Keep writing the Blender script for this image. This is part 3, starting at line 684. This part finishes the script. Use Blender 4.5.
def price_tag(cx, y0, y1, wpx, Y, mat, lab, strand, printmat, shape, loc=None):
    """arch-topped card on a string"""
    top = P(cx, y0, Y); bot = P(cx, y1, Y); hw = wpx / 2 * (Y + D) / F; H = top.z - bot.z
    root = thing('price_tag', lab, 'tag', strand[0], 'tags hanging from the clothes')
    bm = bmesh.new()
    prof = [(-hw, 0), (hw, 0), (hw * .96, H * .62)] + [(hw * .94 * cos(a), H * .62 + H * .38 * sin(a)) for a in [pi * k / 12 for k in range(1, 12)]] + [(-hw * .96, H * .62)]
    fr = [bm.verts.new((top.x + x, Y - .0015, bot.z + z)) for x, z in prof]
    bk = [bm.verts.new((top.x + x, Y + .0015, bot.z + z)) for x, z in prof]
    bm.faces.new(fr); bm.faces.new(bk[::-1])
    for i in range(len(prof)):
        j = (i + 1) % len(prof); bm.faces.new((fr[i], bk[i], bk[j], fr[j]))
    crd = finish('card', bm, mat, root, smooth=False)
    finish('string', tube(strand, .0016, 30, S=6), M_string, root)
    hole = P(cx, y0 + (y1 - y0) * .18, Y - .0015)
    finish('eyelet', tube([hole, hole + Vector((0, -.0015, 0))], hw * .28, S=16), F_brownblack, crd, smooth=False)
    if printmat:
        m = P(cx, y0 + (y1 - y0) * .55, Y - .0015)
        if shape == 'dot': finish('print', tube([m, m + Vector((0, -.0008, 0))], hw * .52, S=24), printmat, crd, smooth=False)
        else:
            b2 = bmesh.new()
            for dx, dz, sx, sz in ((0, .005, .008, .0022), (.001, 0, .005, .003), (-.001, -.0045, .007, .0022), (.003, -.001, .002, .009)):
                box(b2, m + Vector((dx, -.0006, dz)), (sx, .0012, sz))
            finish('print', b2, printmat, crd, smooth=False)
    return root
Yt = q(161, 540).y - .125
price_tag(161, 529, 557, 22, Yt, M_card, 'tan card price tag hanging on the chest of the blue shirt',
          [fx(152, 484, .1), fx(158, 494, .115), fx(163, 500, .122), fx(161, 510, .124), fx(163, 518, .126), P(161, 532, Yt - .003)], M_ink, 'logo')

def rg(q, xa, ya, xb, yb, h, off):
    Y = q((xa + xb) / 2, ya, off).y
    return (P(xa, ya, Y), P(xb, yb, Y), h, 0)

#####

The task:
Each line of the listing should be echoed back exactly.

Result of this exercise:
Keep writing the Blender script for this image. This is part 3, starting at line 684. This part finishes the script. Use Blender 4.5.
def price_tag(cx, y0, y1, wpx, Y, mat, lab, strand, printmat, shape, loc=None):
    """arch-topped card on a string"""
    top = P(cx, y0, Y); bot = P(cx, y1, Y); hw = wpx / 2 * (Y + D) / F; H = top.z - bot.z
    root = thing('price_tag', lab, 'tag', strand[0], 'tags hanging from the clothes')
    bm = bmesh.new()
    prof = [(-hw, 0), (hw, 0), (hw * .96, H * .62)] + [(hw * .94 * cos(a), H * .62 + H * .38 * sin(a)) for a in [pi * k / 12 for k in range(1, 12)]] + [(-hw * .96, H * .62)]
    fr = [bm.verts.new((top.x + x, Y - .0015, bot.z + z)) for x, z in prof]
    bk = [bm.verts.new((top.x + x, Y + .0015, bot.z + z)) for x, z in prof]
    bm.faces.new(fr); bm.faces.new(bk[::-1])
    for i in range(len(prof)):
        j = (i + 1) % len(prof); bm.faces.new((fr[i], bk[i], bk[j], fr[j]))
    crd = finish('card', bm, mat, root, smooth=False)
    finish('string', tube(strand, .0016, 30, S=6), M_string, root)
    hole = P(cx, y0 + (y1 - y0) * .18, Y - .0015)
    finish('eyelet', tube([hole, hole + Vector((0, -.0015, 0))], hw * .28, S=16), F_brownblack, crd, smooth=False)
    if printmat:
        m = P(cx, y0 + (y1 - y0) * .55, Y - .0015)
        if shape == 'dot': finish('print', tube([m, m + Vector((0, -.0008, 0))], hw * .52, S=24), printmat, crd, smooth=False)
        else:
            b2 = bmesh.new()
            for dx, dz, sx, sz in ((0, .005, .008, .0022), (.001, 0, .005, .003), (-.001, -.0045, .007, .0022), (.003, -.001, .002, .009)):
                box(b2, m + Vector((dx, -.0006, dz)), (sx, .0012, sz))
            finish('print', b2, printmat, crd, smooth=False)
    return root
Yt = q(161, 540).y - .125
price_tag(161, 529, 557, 22, Yt, M_card, 'tan card price tag hanging on the chest of the blue shirt',
          [fx(152, 484, .1), fx(158, 494, .115), fx(163, 500, .122), fx(161, 510, .124), fx(163, 518, .126), P(161, 532, Yt - .003)], M_ink, 'logo')

def rg(q, xa, ya, xb, yb, h, off):
    Y = q((xa + xb) / 2, ya, off).y
    return (P(xa, ya, Y), P(xb, yb, Y), h, 0)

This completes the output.